Ainsi, un référendum fut annoncé. Acrimed n’a pas pour vocation d’entrer dans un débat sur l’opportunité d’une telle annonce. Mais on peut s’interroger sur le rôle que s’assigne la presse écrite [1], quand la plupart des titres préfèrent dénoncer une « prise d’otage » par le Premier ministre grec d’un accord censé « sauver l’euro » (voire « sauver l’Europe »). Le débat démocratique serait-il mis entre parenthèses face à l’exigence de « rassurer les marchés » ?
En octobre 2011 déjà, un vote du Parlement slovaque menaçait le processus de mise en place du Fonds européen de solidarité financière (FESF). « La Slovaquie menace de bloquer le sauvetage de l’euro », titrait ainsi une dépêche de l’Agence France Presse, recyclée sur le site Liberation.fr et de L’Express. Mais cette fois-ci, la « menace » est d’une tout autre ampleur : un référendum sera peut-être organisé dans un pays qui a déjà largement fait les frais de la « solidarité » européenne…
Face à ce danger imminent, c’est la mobilisation générale dans la presse. « Le chaos. L’annonce surprise d’un référendum en Grèce sur le plan de sauvetage de Bruxelles sème la panique dans l’UE et menace la zone euro », explique ainsi Libération, en « une » de son édition du 2 novembre.
Pour Le Parisien le référendum grec est « un coup de poker qui risque d’avoir de lourdes répercussions sur la zone euro et sur la France. »
Une analyse partagée par Le Figaro, qui titre en « une » : « Papandréou, l’homme qui met l’euro en péril », et dont l’édito évoque un « dangereux poker grec ».
France-Soir plaide pour une explication psychiatrique « Crise grecque : une histoire de fous ! » avant de développer sur l’étendue de l’ingratitude grecque : « L’Europe a effacé 100 milliards d’euros de la dette grecque. Mais le Premier ministre Papandréou fait la fine bouche : il soumet ce “cadeau” à un référendum provoquant la panique et la colère dans toute l’Europe ». Sont-ce des manières que de soumettre un tel « cadeau » à référendum ?
A moins que son journal préféré ne figure pas dans la liste des grands médias, le lecteur retiendra donc que les réactions à l’initiative du Premier ministre grec sont de deux ordres : panique et colère. Mais de qui ?

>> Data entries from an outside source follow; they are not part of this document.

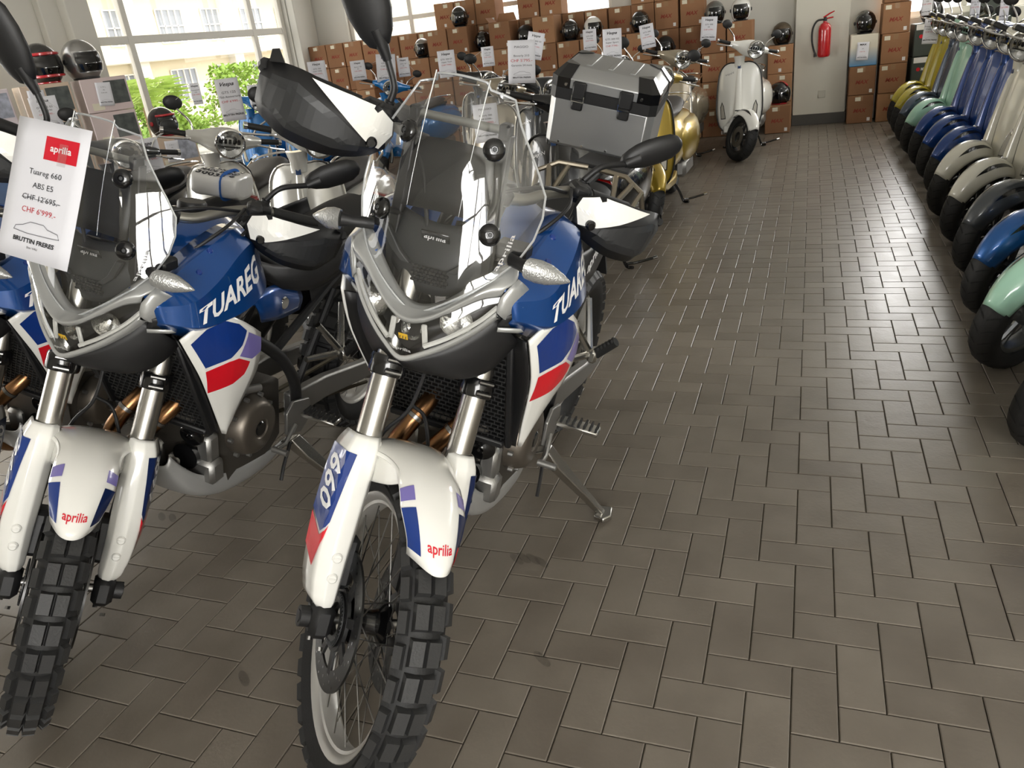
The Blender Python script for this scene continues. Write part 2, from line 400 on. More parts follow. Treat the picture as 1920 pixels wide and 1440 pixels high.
window('window_3', 'y', YB+.1, *WB[0], (-5.62, -4.6, -3.6), (1.87,), fw=.06)
window('window_4', 'y', YB+.1, *WB[1], (1.55, 2.4), (1.9,))
window('window_5', 'y', YF-.1, *WF[0], (1.3, 2.3), (1.9,))
window('window_6', 'x', XR+.1, *WR[0], (5.2, 7.3), ())
# pillars and skirting
c = MB(); c.box((XL+.09, 5.5, ZC/2), (.18, .3, ZC-.02)); c.box((XL+.04, 5.25, ZC/2), (.08, .24, ZC-.02)); struct(c.build('trim_1', WALL, None, bevel=.01))
struct(MB().box((XL+.06, 9.69, ZC/2), (.12, .5, ZC-.02)).build('trim_2', WALL, None, bevel=.01))
column = struct(MB().box((0.0, YB-.1, ZC/2), (.62, .2, ZC-.02)).build('trim_3', COLM, None, bevel=.008))
struct(MB().box((0.0, YB-.107, .065), (.64, .214, .13)).build('baseboard_column', SKIRT, None, bevel=.004))
struct(MB().box((-.75, YB-.008, .065), (.86, .016, .13)).build('baseboard_back', SKIRT, None, bevel=.004))
# socket cover on the column
so = MB().bbox((.03, YB-.204, .36), (.085, .01, .085), .003).build('socket_cover', mat('old_white_plastic', 'c4c1b4', .5), None)
tag(so, 'small square cream cover plate low on the column under the extinguisher', 'cover plate')

# ================================================================== outside
FAC = mat('facade_cream', 'e8dcc0', 0.85, vary=.05, vscale=.7)
FACW = mat('facade_white', 'f3efe4', 0.8)
FACG = mat('facade_glass', '8a8f96', 0.15)
ROAD = mat('asphalt', 'a7a39b', 0.9)
LEAF = mat('leaf_green', '7f9f3c', 0.6, vary=.3, vscale=3)
LEAF2 = mat('palm_green', '93ad4d', 0.55, vary=.3, vscale=3)
g = MB().box((-20, 10, -.16), (24.7, 60, .1)).build('street_ground', ROAD, None, sharp=0); struct(g)
struct(MB().box((0, 21, -.16), (15.2, 21.5, .1)).build('yard_ground', ROAD, None, sharp=0))
bd = thing('apartment_building', 'cream apartment building with balcony bands across the street outside', 'building', (-19, 20, 0))
MB().box((-1.2, 0, 3.9), (2, 44, 8)).build('wall', FAC, bd, sharp=0)
for z, h in ((2.12, .3), (4.1, .35)):
    MB().bbox((-.1, 0, z), (.9, 44, h), .03).build('balcony_slab', FACW, bd)
for row, z in enumerate((1.2, 2.95, 4.9)):
    for i in range(15):
        y = -14+i*2.1
        w_ = MB().box((-.21, y, z), (.06, 1.15, .95)).build('window', FACG, bd, sharp=0)
        m = MB()
        for k in range(5): m.box((-.16, y-.575+k*.2875, z), (.04, .035, .95))
        for k in range(3): m.box((-.155, y, z-.475+k*.475), (.03, 1.15, .035))
        m.build('window_bars', FACW, w_, sharp=0)
for i in range(7):
    MB().bbox((-.1, -15+i*4.6, 3.0), (.4, .5, 6.2), .02).build('pier', FACW, bd)
def bush(name, label, loc, rx, rz, n, mt_, cat='bush', size=.13):
    t = thing(name, label, cat, loc, group='plants outside the big window')
    m = MB()
    for i in range(n):
        a, h = random.uniform(0, 6.28), random.random()
        r = rx*math.sqrt(random.random())*(1-.5*h)
        p = V((r*math.cos(a), r*math.sin(a), .1+rz*h)); d = V((random.gauss(0, 1), random.gauss(0, 1), random.gauss(.3, .7))).normalized()
        e = d.orthogonal().normalized()*size*.35; q = p+d*size
        m.add([p, (p+q)/2+e, q, (p+q)/2-e], [(0, 1, 2, 3)])
    m.build('foliage', mt_, t, sharp=0)
    s = MB()
    for k in range(5): s.cyl((0, 0, -.12), (rx*.5*math.cos(k*1.3), rx*.5*math.sin(k*1.3), rz*.7), .03, .01, 6)
    s.build('stem', mat('stem_brown', '6d5a3c', .8), t)
    return t
bush('garden_bush', 'round green bush outside beneath the middle window bar', (-14.6, 14.2, 0), 1.1, 1.2, 1300, LEAF)
bush('garden_bush', 'wide green bush outside by the right part of the window', (-14.8, 17.6, 0), 1.3, 1.5, 1500, LEAF)
bush('garden_bush', 'low green bush outside low in the window centre', (-12.6, 12.4, 0), .9, .6, 700, LEAF)
def palm(loc, label):
    t = thing('palm_plant', label, 'palm', loc, group='plants outside the big window')
    MB().cyl((0, 0, -.12), (0, 0, 1.0), .12, .1, 10).build('trunk', mat('palm_trunk', '7c6a4a', .9, bump=.8, bscale=30), t)
    for k in range(26):
        a = k*2.4; el = .25+.75*((k*7) % 26)/26; d = V((math.cos(a), math.sin(a), 0)); L = 1.0
        m = MB()
        for j in range(9):
            b_ = -.9+j*.225; s = d.orthogonal().normalized() if False else V((-d.y, d.x, 0))
            tip = (d*math.cos(b_)+s*math.sin(b_))*.45
            base = V((0, 0, 1.0))+d*L*.5*math.cos(el)+V((0, 0, L*.55*math.sin(el)))
            q = base+tip+V((0, 0, .18*math.sin(el)-.1)); n = V((0, 0, .03))
            m.add([base, (base+q)/2+n, q, (base+q)/2-n], [(0, 1, 2, 3)])
        m.cyl((0, 0, 1.0), base, .015, .01, 4)
        m.build('frond', LEAF2, t, sharp=0)
palm((-10.9, 9.3, 0), 'spiky green palm outside behind the silver helmet boxes')
palm((-12.0, 11.2, 0), 'second green palm outside left of the middle mullion')

# dark tyre smudges on the tiles
SMU = bpy.data.materials.new('rubber_smudge'); SMU.use_nodes = True
_n = SMU.node_tree; _b = _n.nodes['Principled BSDF']; _b.inputs['Base Color'].default_value = lin('2a251f'); _b.inputs['Roughness'].default_value = .6
_t = _n.nodes.new('ShaderNodeTexNoise'); _t.inputs['Scale'].default_value = 60; _t.inputs['Detail'].default_value = 5
_m = _n.nodes.new('ShaderNodeMapRange'); _m.inputs['From Min'].default_value = .42; _m.inputs['From Max'].default_value = .68; _m.inputs['To Max'].default_value = .6
_n.links.new(_t.outputs['Fac'], _m.inputs['Value']); _n.links.new(_m.outputs[0], _b.inputs['Alpha'])
for k, (x, y) in enumerate([(-0.9, 0.47), (-0.88, 0.48), (-0.85, 0.48), (-0.82, 0.47), (-2.28, 0.46), (-2.23, 0.46), (-1.45, -0.15), (-0.7, 0.09)]):
    a = .9; vs = [(x+.012*math.cos(t*.5236)*math.cos(a)-.035*math.sin(t*.5236)*math.sin(a), y+.012*math.cos(t*.5236)*math.sin(a)+.035*math.sin(t*.5236)*math.cos(a), .0012) for t in range(12)]
    MB().add(vs, [tuple(range(12))]).build('floor_smudge', SMU, floor, sharp=0)
# ================================================================== adventure motorcycle (x forward, y left, z up, origin under front axle)
RK = R(26.7); AX0 = V((.113, 0, 0)); AXD = V((-math.sin(RK), 0, math.cos(RK))); FWD = V((math.cos(RK), 0, math.sin(RK)))
def fork(z, y=0, off=.045): return AX0+AXD*(z/math.cos(RK))+FWD*off+V((0, y, 0))
def steer_matrix(a): return Matrix.Translation(AX0) @ Matrix.Rotation(a, 4, AXD) @ Matrix.Translation(-AX0)
def make_tyre(parent, ax, r, w, rim_r, name, blocks, M):
    m = MB(); cr = r-(.011 if blocks else 0)
    prof = [(rim_r-.006, -.3*w), (rim_r+.02, -.46*w), ((rim_r+cr)/2, -.52*w), (cr-.022, -.47*w), (cr-.006, -.3*w), (cr, -.1*w), (cr, .1*w), (cr-.006, .3*w), (cr-.022, .47*w), ((rim_r+cr)/2, .52*w), (rim_r+.02, .46*w), (rim_r-.006, .3*w)]
    m.lathe(prof, ax, (0, 1, 0), 72).tf(M); t = m.build(name, RUB, parent, 50)
    b = MB(); ax = V(ax)
    def blk(a, y, tilt, ln, wd, rr, hh):
        c, s = math.cos(a), math.sin(a)
        er = V((c, 0, s)); et = V((-s, 0, c)); ey = V((0, 1, 0))
        n = er*math.cos(tilt)+ey*math.sin(tilt); u = ey*math.cos(tilt)-er*math.sin(tilt)
        o = ax+er*rr+ey*y; vs = []
        for k, h in ((1.1, -.006), (.92, hh)):
            for p, q in ((-1, -1), (1, -1), (1, 1), (-1, 1)): vs.append(o+et*(p*ln/2*k)+u*(q*wd/2*k)+n*h)
        b.add(vs, [(0, 3, 2, 1), (4, 5, 6, 7), (0, 1, 5, 4), (1, 2, 6, 5), (2, 3, 7, 6), (3, 0, 4, 7)])
    if blocks:
        N = 34
        for i in range(N):
            a = 2*math.pi*i/N; ln = 2*math.pi*r/N*.74
            for sg in (-1, 1):
                blk(a, sg*.158*w, sg*.12, ln, .285*w, cr, .011)
                blk(a+math.pi/N*(.35 if sg > 0 else -.35), sg*.43*w, sg*.75, ln*.9, .2*w, cr-.016, .011)
    else:
        N = 46
        for i in range(N):
            a = 2*math.pi*i/N
            for sg in (-1, 1):
                for k, (yy, tl, rr) in enumerate(((.1, .1, cr), (.26, .4, cr-.004), (.42, .85, cr-.017))):
                    blk(a+k*.045, sg*yy*w, sg*tl, 2*math.pi*r/N*.7, .14*w, rr, .0035)
    b.tf(M).build('tread_blocks', RUBT, t, 30)
    return t
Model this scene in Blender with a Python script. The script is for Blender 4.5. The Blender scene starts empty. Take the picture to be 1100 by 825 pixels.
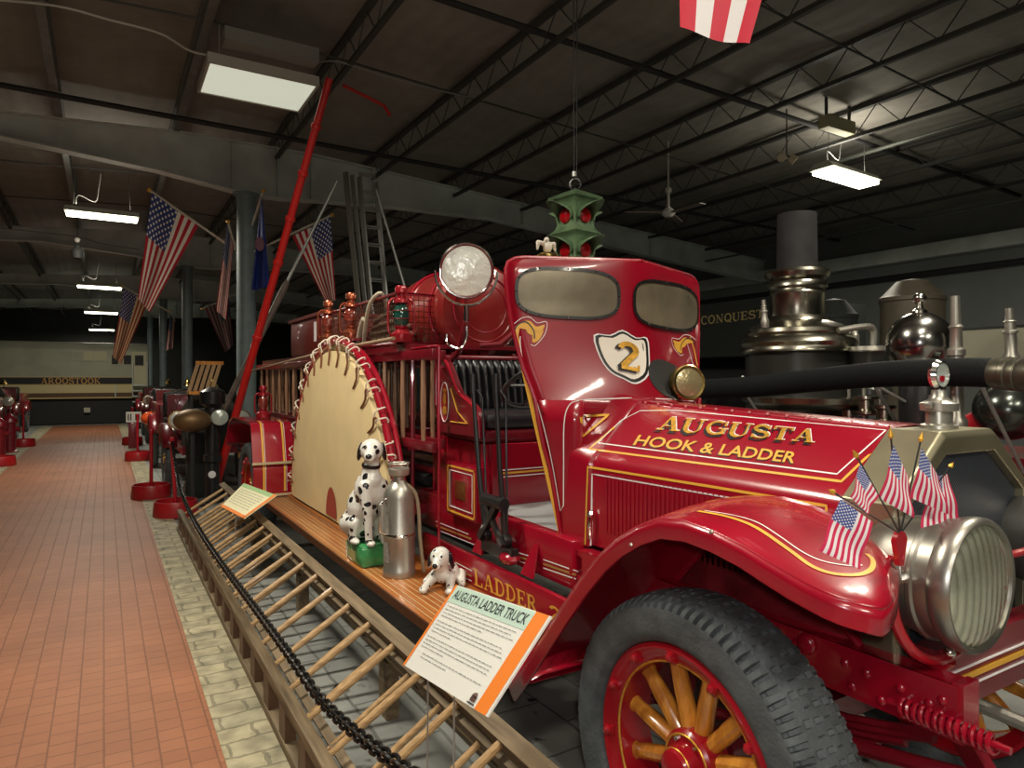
import bpy, bmesh, math, random
from mathutils import Vector, Matrix
from mathutils.bvhtree import BVHTree
random.seed(7)
C = bpy.context.scene.collection
sc = bpy.context.scene
PI = math.pi
TH = math.radians(30.87)
ST, CT = math.sin(TH), math.cos(TH)
F, PXC, PYC, H = 733.0, 550.0, 408.0, 1.55

# ---------- measuring: a sight line of the photograph met with a plane of the place ----------
def ray(px, py):
    l = (px-PXC)/F; z = -(py-PYC)/F
    return Vector((ST+l*CT, CT-l*ST, z))
CAM = Vector((0, 0, H))
def at(px, py, X=None, Y=None, Z=None, d=None):
    r = ray(px, py)
    if X is not None: t = X/r.x
    elif Y is not None: t = Y/r.y
    elif Z is not None: t = (Z-H)/r.z
    else: t = d
    return CAM + r*t

# ---------- materials ----------
MATS = {}
def mat(name, col, rough=.5, metal=0., coat=0., bump=0., bscale=40., emit=None, estr=0., var=0., vscale=6., alpha=None, trans=0., spec=None):
    if name in MATS: return MATS[name]
    m = bpy.data.materials.new(name); m.use_nodes = True
    nt = m.node_tree; b = nt.nodes['Principled BSDF']
    b.inputs['Base Color'].default_value = (*col, 1)
    b.inputs['Roughness'].default_value = rough
    b.inputs['Metallic'].default_value = metal
    b.inputs['Coat Weight'].default_value = coat
    b.inputs['Coat Roughness'].default_value = .06
    if trans: b.inputs['Transmission Weight'].default_value = trans
    if spec is not None: b.inputs['Specular IOR Level'].default_value = spec
    if alpha is not None: b.inputs['Alpha'].default_value = alpha
    if emit:
        b.inputs['Emission Color'].default_value = (*emit, 1); b.inputs['Emission Strength'].default_value = estr
    tc = nt.nodes.new('ShaderNodeTexCoord')
    if var:
        n = nt.nodes.new('ShaderNodeTexNoise'); n.inputs['Scale'].default_value = vscale; n.inputs['Detail'].default_value = 6
        nt.links.new(tc.outputs['Object'], n.inputs['Vector'])
        r = nt.nodes.new('ShaderNodeValToRGB')
        r.color_ramp.elements[0].position = .3; r.color_ramp.elements[1].position = .72
        r.color_ramp.elements[0].color = (*[c*(1-var) for c in col], 1)
        r.color_ramp.elements[1].color = (*[min(1, c*(1+var)) for c in col], 1)
        nt.links.new(n.outputs['Fac'], r.inputs['Fac']); nt.links.new(r.outputs['Color'], b.inputs['Base Color'])
    if bump:
        n2 = nt.nodes.new('ShaderNodeTexNoise'); n2.inputs['Scale'].default_value = bscale; n2.inputs['Detail'].default_value = 4
        nt.links.new(tc.outputs['Object'], n2.inputs['Vector'])
        bp = nt.nodes.new('ShaderNodeBump'); bp.inputs['Strength'].default_value = bump; bp.inputs['Distance'].default_value = .01
        nt.links.new(n2.outputs['Fac'], bp.inputs['Height']); nt.links.new(bp.outputs['Normal'], b.inputs['Normal'])
    MATS[name] = m
    return m

class NX:                      # tiny node expression helper
    def __init__(s, nt): s.nt = nt
    def m(s, op, a, b=None, c=None):
        n = s.nt.nodes.new('ShaderNodeMath'); n.operation = op
        for i, v in enumerate((a, b, c)):
            if v is None: continue
            if isinstance(v, (int, float)): n.inputs[i].default_value = v
            else: s.nt.links.new(v, n.inputs[i])
        return n.outputs[0]
    def mix(s, f, a, b):
        n = s.nt.nodes.new('ShaderNodeMix'); n.data_type = 'RGBA'
        for k, v in ((0, f), (6, a), (7, b)):
            if isinstance(v, tuple): n.inputs[k].default_value = (*v, 1)
            elif isinstance(v, (int, float)): n.inputs[k].default_value = v
            else: s.nt.links.new(v, n.inputs[k])
        return n.outputs[2]

def flag_mat(name, red, white, blue):
    m = bpy.data.materials.new(name); m.use_nodes = True; nt = m.node_tree; b = nt.nodes['Principled BSDF']
    b.inputs['Roughness'].default_value = .8
    x = NX(nt); uv = nt.nodes.new('ShaderNodeUVMap'); sp = nt.nodes.new('ShaderNodeSeparateXYZ')
    nt.links.new(uv.outputs[0], sp.inputs[0]); u, v = sp.outputs[0], sp.outputs[1]
    st = x.m('FLOOR', x.m('MULTIPLY', v, 12.999)); odd = x.m('MODULO', st, 2.0)
    base = x.mix(odd, red, white)
    can = x.m('MULTIPLY', x.m('LESS_THAN', u, .4), x.m('GREATER_THAN', v, 6/13))
    sx = x.m('SINE', x.m('MULTIPLY', u, PI*12/.4)); sy = x.m('SINE', x.m('MULTIPLY', x.m('SUBTRACT', v, 6/13), PI*10/(7/13)))
    star = x.m('GREATER_THAN', x.m('MULTIPLY', sx, sy), .42)
    cc = x.mix(star, blue, white)
    nt.links.new(x.mix(can, base, cc), b.inputs['Base Color'])
    b.inputs['Subsurface Weight'].default_value = 0
    return m

def wood_mat(name, c1, c2, rough=.4, coat=0., scale=(40, 2, 40), line=None):
    m = bpy.data.materials.new(name); m.use_nodes = True; nt = m.node_tree; b = nt.nodes['Principled BSDF']
    b.inputs['Roughness'].default_value = rough; b.inputs['Coat Weight'].default_value = coat; b.inputs['Coat Roughness'].default_value = .1
    tc = nt.nodes.new('ShaderNodeTexCoord'); mp = nt.nodes.new('ShaderNodeMapping'); mp.inputs['Scale'].default_value = scale
    nt.links.new(tc.outputs['Object'], mp.inputs[0])
    n = nt.nodes.new('ShaderNodeTexNoise'); n.inputs['Scale'].default_value = 1.; n.inputs['Detail'].default_value = 5; nt.links.new(mp.outputs[0], n.inputs['Vector'])
    x = NX(nt); r = nt.nodes.new('ShaderNodeValToRGB'); r.color_ramp.elements[0].position = .3; r.color_ramp.elements[1].position = .7
    r.color_ramp.elements[0].color = (*c1, 1); r.color_ramp.elements[1].color = (*c2, 1)
    nt.links.new(n.outputs['Fac'], r.inputs['Fac']); nt.links.new(r.outputs['Color'], b.inputs['Base Color'])
    bp = nt.nodes.new('ShaderNodeBump'); bp.inputs['Strength'].default_value = .3; bp.inputs['Distance'].default_value = .004
    nt.links.new(n.outputs['Fac'], bp.inputs['Height']); nt.links.new(bp.outputs['Normal'], b.inputs['Normal'])
    return m

def brick_mat(name, c1, c2, mortar, bw, bh, ms, rough=.6, noise=(.5, .5), rot=0., off=.5, coat=0., stain=None, nscale=3.):
    m = bpy.data.materials.new(name); m.use_nodes = True; nt = m.node_tree; b = nt.nodes['Principled BSDF']
    b.inputs['Roughness'].default_value = rough; b.inputs['Coat Weight'].default_value = coat
    tc = nt.nodes.new('ShaderNodeTexCoord'); mp = nt.nodes.new('ShaderNodeMapping'); mp.inputs['Rotation'].default_value = (0, 0, rot)
    nt.links.new(tc.outputs['Object'], mp.inputs[0])
    nz = nt.nodes.new('ShaderNodeTexNoise'); nz.inputs['Scale'].default_value = nscale; nz.inputs['Detail'].default_value = 6; nt.links.new(mp.outputs[0], nz.inputs['Vector'])
    br = nt.nodes.new('ShaderNodeTexBrick'); br.offset = off
    br.inputs['Scale'].default_value = 1; br.inputs['Brick Width'].default_value = bw; br.inputs['Row Height'].default_value = bh
    br.inputs['Mortar Size'].default_value = ms; br.inputs['Mortar Smooth'].default_value = .3
    br.inputs['Color1'].default_value = (*c1, 1); br.inputs['Color2'].default_value = (*c2, 1); br.inputs['Mortar'].default_value = (*mortar, 1)
    dist = nt.nodes.new('ShaderNodeVectorMath'); dist.operation = 'ADD'
    sc_ = nt.nodes.new('ShaderNodeVectorMath'); sc_.operation = 'SCALE'; sc_.inputs['Scale'].default_value = noise[0]*.05
    nt.links.new(nz.outputs['Color'], sc_.inputs[0]); nt.links.new(mp.outputs[0], dist.inputs[0]); nt.links.new(sc_.outputs[0], dist.inputs[1])
    nt.links.new(dist.outputs[0], br.inputs['Vector'])
    x = NX(nt)
    mul = nt.nodes.new('ShaderNodeMix'); mul.data_type = 'RGBA'; mul.blend_type = 'MULTIPLY'; mul.inputs[0].default_value = noise[1]
    rr = nt.nodes.new('ShaderNodeValToRGB'); rr.color_ramp.elements[0].position = .3; rr.color_ramp.elements[0].color = (.25, .25, .25, 1); rr.color_ramp.elements[1].position = .65
    nt.links.new(nz.outputs['Fac'], rr.inputs['Fac']); nt.links.new(br.outputs['Color'], mul.inputs[6]); nt.links.new(rr.outputs['Color'], mul.inputs[7])
    out = mul.outputs[2]
    if stain:
        n3 = nt.nodes.new('ShaderNodeTexNoise'); n3.inputs['Scale'].default_value = 5.5; n3.inputs['Detail'].default_value = 3; nt.links.new(tc.outputs['Object'], n3.inputs['Vector'])
        sr = nt.nodes.new('ShaderNodeValToRGB'); sr.color_ramp.elements[0].position = .64; sr.color_ramp.elements[1].position = .69
        nt.links.new(n3.outputs['Fac'], sr.inputs['Fac']); out = x.mix(sr.outputs['Color'], out, stain)
    nt.links.new(out, b.inputs['Base Color'])
    bp = nt.nodes.new('ShaderNodeBump'); bp.inputs['Strength'].default_value = .6; bp.inputs['Distance'].default_value = .01
    h = x.m('SUBTRACT', nz.outputs['Fac'], br.outputs['Fac']); nt.links.new(h, bp.inputs['Height']); nt.links.new(bp.outputs['Normal'], b.inputs['Normal'])
    return m

RED = mat('red_enamel', (.30, .0035, .017), .26, 0, .6, var=.12, vscale=2.5)
RED2 = mat('dark_red_enamel', (.15, .005, .012), .33, 0, .55, var=.2, vscale=5)
REDB = mat('bright_red_enamel', (.36, .005, .014), .28, 0, .6, var=.1)
GOLD = mat('gold_leaf', (.78, .42, .06), .32, .55, 0, var=.25, vscale=60)
YEL = mat('gold_paint', (.75, .40, .05), .4)
WHT = mat('white_line_paint', (.82, .80, .80), .5)
BLK = mat('black_paint', (.012, .012, .013), .35, 0, .3)
BLKM = mat('black_matte', (.02, .02, .02), .7)
LEATH = mat('black_leather', (.012, .012, .014), .32, 0, .2, bump=.2, bscale=120)
RUB = mat('grey_black_rubber', (.075, .085, .09), .7, 0, 0, var=.35, vscale=14, bump=.3, bscale=90)
NICK = mat('dull_nickel', (.50, .48, .42), .36, .8, 0, var=.18, vscale=9, bump=.05)
CHR = mat('polished_nickel', (.72, .70, .66), .14, 1.)
SHELL = mat('brushed_nickel_shell', (.33, .30, .20), .40, .8, 0, var=.15, vscale=5)
BRS = mat('brass', (.70, .50, .18), .25, 1., 0, var=.2, vscale=12)
COP = mat('copper_red_lantern', (.45, .12, .06), .25, .8, .3)
STEEL = mat('galvanised_steel', (.42, .42, .40), .45, .7)
SPK = wood_mat('varnished_oak_spoke', (.42, .13, .015), (.80, .34, .05), .25, .8, (30, 30, 6))
RB = wood_mat('varnished_running_board', (.30, .088, .018), (.50, .18, .045), .28, .6, (30, 1.5, 30))
OLDW = wood_mat('weathered_ladder_wood', (.10, .068, .036), (.26, .19, .11), .7, 0, (50, 3, 50))
RUNG = wood_mat('worn_rung_wood', (.30, .17, .07), (.52, .33, .15), .45, .1, (8, 60, 60))
RUNG2 = wood_mat('copper_brown_rung_wood', (.20, .09, .045), (.38, .22, .13), .35, .4, (60, 60, 5))
CANV = mat('cream_canvas', (.76, .60, .32), .8, var=.06, vscale=4, bump=.3, bscale=200)
CANVD = mat('cream_canvas_edge', (.60, .53, .38), .8)
ROPE = mat('white_rope', (.78, .72, .60), .8)
LACE = mat('brown_lacing', (.20, .07, .03), .8)
IRON = mat('black_iron_chain', (.014, .013, .012), .38, .6)
BEAM = mat('grey_painted_steel', (.56, .61, .58), .6, 0, 0, var=.18, vscale=2)
BEAMD = mat('dark_joist_steel', (.06, .06, .055), .6, .2)
GLS = mat('clear_glass', (.9, .9, .88), .05, 0, 0, trans=.9)
ORG = mat('orange_print', (.85, .22, .02), .6)
PAP = mat('white_card', (.78, .77, .72), .6)
PAPY = mat('cream_card', (.82, .78, .50), .6)
MINT = mat('pale_mint_print', (.52, .68, .58), .6)
INK = mat('dark_ink', (.03, .035, .04), .6)
INKG = mat('grey_ink', (.30, .30, .30), .6)
LAMP = mat('lit_diffuser', (.9, .9, .8), .5, emit=(1., .96, .72), estr=9.)
LAMPP = mat('pale_panel_diffuser', (.8, .8, .7), .5, emit=(.80, .84, .68), estr=.62)
USF = flag_mat('us_flag_nylon', (.50, .012, .03), (.85, .78, .68), (.03, .05, .20))
USS = flag_mat('us_flag_cotton', (.62, .02, .09), (.82, .76, .78), (.05, .09, .30))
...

– La panique, c’est celle des marchés. Explicitée en « une » des quotidiens économiques : « Le coup de théâtre grec fait plonger les marchés », pour Les Echos, et « Krach ! » en lettres grecques, pour La Tribune.
– Quant à la colère, c’est celle des dirigeants européens, assimilée « aux Européens », voire à « l’Europe », comme dans la « une » de La Croix : « La Grèce fait chanceler l’Europe » ; « La décision de Georges Papandréou d’organiser un référendum sur le plan de sauvetage conclu jeudi jette le doute sur la capacité des Européens à sortir de la crise. »
Les marchés, et les dirigeants européens semblent seuls à même de juger de l’opportunité de l’initiative du Premier ministre grec. Qu’en est-il des salariés grecs, et européens ? A se demander si ce sont vraiment leurs affaires…
Le Monde, qui semble partager la colère des dirigeants européens, s’interroge sur un autre sujet : celle de la présence de la Grèce dans la zone euro. « Ce n’est pas ainsi que l’Europe doit fonctionner », explique le quotidien vespéral, qui soupçonne le Premier ministre de vouloir faire un « pari fou » : celui de vouloir renégocier le plan sous la menace d’un « non » qu’il sait acquis. « Imagine-t-on d’ailleurs un peuple acceptant, unanime, une purge aussi violente que celle proposée. » Imagine-t-on Le Monde se poser la question de la légitimité démocratique d’une purge aussi violente que celle qui est proposée ? Apparemment, la réponse est non.
La liberté de la presse, dit-on, est celle d’un contre-pouvoir démocratique. La preuve ? Ce sont les médias eux-mêmes qui le disent ! … Pourtant la plupart d’entre eux s’abstiennent de le démontrer quand le pouvoir politique omet de tenir compte du référendum de 2005 ou quand le gouvernement grec envisage de recourir à un référendum ou à des élections.